[Scenes as source code]
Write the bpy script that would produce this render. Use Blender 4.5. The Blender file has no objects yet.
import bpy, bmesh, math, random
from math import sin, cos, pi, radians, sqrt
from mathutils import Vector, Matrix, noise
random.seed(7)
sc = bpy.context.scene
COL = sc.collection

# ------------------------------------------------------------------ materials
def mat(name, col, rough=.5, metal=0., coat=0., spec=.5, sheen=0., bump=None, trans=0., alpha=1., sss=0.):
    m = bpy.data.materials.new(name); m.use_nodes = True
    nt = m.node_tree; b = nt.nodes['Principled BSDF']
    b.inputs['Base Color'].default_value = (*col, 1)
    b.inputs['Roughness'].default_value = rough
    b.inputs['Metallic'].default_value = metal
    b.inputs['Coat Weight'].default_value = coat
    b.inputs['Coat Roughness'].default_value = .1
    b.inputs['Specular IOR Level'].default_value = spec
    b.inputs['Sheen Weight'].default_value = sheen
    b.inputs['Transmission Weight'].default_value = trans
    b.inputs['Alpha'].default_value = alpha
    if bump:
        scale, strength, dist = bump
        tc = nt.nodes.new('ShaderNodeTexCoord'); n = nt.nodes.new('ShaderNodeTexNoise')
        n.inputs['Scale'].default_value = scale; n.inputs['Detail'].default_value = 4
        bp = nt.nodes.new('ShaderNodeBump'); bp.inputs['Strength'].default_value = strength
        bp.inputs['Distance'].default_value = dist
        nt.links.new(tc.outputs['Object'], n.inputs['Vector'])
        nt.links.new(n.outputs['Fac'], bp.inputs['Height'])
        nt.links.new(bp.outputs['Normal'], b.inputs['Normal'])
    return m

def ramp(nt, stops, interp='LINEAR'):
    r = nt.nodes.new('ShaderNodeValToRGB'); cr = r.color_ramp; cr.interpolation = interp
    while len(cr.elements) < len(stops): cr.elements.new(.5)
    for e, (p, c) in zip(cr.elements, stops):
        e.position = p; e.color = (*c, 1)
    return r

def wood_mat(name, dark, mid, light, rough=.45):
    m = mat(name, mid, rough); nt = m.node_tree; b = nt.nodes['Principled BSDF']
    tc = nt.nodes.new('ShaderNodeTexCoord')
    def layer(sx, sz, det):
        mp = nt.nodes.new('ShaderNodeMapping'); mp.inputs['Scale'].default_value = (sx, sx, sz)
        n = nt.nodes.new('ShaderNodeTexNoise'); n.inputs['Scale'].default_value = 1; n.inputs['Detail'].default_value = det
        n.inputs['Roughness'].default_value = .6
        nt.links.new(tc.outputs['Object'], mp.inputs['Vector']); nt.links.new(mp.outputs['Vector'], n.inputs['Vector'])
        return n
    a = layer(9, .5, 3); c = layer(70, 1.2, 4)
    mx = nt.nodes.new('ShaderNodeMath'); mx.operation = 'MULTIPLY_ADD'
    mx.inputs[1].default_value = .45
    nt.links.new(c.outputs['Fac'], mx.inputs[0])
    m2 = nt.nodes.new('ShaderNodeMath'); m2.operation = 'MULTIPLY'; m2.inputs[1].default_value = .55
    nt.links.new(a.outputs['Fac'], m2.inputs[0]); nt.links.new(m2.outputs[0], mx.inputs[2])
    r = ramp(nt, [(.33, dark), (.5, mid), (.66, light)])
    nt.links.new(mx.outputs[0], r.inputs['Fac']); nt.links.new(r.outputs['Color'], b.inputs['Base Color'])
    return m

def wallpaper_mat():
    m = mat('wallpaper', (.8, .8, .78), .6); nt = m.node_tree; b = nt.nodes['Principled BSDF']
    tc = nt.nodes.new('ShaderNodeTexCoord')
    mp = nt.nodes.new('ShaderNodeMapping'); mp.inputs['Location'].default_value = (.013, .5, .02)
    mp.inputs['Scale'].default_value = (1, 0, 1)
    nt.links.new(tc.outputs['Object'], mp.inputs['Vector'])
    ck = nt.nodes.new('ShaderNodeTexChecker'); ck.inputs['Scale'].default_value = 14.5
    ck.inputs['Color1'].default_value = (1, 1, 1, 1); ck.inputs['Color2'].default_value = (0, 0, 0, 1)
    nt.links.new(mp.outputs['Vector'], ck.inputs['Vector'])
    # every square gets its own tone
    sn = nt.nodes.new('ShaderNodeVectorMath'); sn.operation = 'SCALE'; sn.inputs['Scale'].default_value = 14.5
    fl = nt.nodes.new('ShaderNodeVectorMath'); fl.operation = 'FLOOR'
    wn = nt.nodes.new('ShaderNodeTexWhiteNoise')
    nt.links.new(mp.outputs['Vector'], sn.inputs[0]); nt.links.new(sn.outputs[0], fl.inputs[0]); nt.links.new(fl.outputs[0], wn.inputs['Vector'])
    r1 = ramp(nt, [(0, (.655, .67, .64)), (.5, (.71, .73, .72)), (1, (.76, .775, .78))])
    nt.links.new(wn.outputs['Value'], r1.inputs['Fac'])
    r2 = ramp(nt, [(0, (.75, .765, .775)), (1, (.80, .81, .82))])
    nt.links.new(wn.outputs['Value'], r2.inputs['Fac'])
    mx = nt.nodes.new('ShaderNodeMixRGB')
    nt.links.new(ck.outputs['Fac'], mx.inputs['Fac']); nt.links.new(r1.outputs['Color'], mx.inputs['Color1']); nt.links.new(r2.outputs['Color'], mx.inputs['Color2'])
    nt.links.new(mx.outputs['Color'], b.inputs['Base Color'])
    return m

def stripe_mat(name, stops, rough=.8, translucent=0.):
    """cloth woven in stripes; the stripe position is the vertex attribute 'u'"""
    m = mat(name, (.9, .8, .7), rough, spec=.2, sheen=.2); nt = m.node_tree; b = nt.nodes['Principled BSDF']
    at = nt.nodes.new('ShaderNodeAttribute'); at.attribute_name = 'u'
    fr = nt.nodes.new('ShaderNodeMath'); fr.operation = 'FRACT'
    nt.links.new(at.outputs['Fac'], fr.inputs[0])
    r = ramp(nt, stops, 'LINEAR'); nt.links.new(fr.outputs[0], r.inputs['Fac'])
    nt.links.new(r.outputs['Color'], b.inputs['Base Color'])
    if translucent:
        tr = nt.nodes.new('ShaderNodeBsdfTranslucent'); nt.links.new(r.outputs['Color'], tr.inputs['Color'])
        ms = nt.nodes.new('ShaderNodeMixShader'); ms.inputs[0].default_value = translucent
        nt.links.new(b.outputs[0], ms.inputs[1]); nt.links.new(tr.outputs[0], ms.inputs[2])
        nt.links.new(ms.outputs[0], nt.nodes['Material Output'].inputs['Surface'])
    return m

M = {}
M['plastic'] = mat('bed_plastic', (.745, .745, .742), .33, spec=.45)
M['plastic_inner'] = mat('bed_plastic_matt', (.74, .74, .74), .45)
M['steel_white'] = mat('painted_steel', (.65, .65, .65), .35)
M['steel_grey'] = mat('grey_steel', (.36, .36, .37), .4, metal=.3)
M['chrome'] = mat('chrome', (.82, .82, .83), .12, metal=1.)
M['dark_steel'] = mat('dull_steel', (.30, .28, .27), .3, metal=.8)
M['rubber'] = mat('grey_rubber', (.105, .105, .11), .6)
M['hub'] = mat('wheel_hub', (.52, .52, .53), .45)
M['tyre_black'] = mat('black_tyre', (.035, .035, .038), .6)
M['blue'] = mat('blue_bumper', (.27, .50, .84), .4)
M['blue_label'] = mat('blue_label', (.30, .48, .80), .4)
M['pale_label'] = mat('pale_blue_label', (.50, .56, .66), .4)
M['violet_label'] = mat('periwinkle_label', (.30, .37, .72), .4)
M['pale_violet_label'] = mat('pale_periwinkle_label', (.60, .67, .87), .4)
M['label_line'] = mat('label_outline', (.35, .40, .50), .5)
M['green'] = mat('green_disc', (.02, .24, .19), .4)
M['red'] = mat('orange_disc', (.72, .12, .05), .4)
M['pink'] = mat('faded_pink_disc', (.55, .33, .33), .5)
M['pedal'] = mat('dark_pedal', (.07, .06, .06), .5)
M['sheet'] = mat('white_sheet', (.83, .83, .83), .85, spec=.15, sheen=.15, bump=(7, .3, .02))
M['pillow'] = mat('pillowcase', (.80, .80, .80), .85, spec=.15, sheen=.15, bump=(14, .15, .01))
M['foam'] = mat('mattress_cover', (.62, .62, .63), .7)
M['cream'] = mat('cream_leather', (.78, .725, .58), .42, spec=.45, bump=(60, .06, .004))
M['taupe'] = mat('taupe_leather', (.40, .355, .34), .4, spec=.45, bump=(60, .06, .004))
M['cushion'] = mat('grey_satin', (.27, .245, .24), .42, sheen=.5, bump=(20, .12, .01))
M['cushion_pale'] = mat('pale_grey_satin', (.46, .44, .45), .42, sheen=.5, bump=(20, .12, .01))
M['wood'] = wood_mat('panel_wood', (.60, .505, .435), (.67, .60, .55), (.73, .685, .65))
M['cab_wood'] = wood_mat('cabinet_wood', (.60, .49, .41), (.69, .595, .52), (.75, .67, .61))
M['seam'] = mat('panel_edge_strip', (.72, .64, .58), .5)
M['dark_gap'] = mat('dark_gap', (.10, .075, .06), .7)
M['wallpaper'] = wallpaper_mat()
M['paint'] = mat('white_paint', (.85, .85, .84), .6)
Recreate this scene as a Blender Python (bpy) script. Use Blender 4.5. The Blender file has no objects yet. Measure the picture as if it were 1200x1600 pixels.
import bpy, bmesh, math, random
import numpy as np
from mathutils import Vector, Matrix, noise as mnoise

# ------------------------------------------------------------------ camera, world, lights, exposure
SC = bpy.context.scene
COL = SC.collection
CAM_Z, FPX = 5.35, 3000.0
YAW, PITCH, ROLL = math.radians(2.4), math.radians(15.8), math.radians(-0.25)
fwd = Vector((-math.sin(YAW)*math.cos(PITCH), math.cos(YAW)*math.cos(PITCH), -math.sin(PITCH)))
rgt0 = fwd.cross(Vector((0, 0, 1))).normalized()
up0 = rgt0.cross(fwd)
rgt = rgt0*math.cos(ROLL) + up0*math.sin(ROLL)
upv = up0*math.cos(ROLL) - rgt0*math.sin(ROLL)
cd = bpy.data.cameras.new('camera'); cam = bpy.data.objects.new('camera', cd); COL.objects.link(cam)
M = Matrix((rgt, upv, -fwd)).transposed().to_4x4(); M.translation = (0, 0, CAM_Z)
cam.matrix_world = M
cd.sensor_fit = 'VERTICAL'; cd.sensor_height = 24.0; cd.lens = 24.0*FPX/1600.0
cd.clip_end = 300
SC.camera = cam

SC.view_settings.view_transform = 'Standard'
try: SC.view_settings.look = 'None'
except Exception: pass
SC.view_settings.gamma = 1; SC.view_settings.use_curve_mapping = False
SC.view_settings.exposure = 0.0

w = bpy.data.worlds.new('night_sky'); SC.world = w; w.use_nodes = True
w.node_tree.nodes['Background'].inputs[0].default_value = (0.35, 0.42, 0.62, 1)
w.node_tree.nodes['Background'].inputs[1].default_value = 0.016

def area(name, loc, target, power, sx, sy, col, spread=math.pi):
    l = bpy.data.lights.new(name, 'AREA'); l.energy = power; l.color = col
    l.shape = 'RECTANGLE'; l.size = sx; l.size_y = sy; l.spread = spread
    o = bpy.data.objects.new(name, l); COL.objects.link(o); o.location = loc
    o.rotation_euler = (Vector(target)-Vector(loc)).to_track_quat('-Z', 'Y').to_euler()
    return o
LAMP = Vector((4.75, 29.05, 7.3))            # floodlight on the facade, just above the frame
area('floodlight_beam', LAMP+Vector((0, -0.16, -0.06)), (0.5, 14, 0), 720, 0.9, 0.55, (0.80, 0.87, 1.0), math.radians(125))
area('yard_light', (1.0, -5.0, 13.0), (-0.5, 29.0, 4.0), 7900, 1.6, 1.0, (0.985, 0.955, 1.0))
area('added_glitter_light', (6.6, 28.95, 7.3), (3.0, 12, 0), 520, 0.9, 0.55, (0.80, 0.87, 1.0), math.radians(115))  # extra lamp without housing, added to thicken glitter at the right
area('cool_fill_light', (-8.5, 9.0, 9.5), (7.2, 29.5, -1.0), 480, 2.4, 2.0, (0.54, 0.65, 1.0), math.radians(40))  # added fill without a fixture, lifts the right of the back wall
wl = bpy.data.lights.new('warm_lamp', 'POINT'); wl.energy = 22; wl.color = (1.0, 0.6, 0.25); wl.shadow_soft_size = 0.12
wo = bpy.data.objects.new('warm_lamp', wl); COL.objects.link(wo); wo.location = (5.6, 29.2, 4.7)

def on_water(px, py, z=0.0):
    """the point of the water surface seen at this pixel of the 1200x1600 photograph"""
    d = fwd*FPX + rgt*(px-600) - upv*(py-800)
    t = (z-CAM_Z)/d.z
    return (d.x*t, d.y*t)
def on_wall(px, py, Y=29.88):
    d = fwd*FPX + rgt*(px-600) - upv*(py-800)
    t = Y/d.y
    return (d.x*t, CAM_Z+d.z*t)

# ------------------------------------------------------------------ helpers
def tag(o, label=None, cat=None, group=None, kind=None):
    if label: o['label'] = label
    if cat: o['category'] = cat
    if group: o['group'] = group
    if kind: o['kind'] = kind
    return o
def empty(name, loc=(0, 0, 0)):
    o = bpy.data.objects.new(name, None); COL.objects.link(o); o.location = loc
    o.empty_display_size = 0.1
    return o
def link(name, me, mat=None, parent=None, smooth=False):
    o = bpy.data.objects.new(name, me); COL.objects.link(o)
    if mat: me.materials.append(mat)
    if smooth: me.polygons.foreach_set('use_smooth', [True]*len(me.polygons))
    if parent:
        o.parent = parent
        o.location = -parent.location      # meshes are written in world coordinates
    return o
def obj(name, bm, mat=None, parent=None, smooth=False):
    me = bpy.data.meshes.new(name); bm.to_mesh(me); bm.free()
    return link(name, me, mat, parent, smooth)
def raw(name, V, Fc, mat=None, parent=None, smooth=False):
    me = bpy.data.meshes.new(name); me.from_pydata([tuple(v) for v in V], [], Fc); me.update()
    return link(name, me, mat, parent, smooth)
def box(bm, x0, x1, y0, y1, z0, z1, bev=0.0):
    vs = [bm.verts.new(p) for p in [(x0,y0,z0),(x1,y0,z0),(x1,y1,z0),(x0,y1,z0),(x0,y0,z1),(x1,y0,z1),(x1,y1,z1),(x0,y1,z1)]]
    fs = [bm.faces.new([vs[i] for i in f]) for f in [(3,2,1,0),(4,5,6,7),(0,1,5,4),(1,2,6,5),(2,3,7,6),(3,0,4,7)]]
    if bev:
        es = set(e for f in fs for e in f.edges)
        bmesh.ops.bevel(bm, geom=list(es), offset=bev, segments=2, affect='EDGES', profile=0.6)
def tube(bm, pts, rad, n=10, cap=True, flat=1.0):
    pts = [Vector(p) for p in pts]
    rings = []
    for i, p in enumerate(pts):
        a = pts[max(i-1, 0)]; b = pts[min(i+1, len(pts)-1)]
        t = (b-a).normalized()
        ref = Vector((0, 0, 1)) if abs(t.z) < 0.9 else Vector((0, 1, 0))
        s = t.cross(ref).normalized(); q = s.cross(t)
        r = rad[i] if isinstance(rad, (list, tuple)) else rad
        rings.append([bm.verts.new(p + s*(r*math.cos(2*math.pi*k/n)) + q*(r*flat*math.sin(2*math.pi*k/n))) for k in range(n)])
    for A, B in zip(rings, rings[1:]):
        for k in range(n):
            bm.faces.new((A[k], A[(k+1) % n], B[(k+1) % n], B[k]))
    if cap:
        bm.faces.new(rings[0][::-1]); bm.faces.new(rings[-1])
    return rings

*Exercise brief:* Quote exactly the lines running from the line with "Recreate this scene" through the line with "from mathutils import Vector, Matrix, noise as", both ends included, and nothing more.

*Task answer:*
Recreate this scene as a Blender Python (bpy) script. Use Blender 4.5. The Blender file has no objects yet. Measure the picture as if it were 1200x1600 pixels.
import bpy, bmesh, math, random
import numpy as np
from mathutils import Vector, Matrix, noise as mnoise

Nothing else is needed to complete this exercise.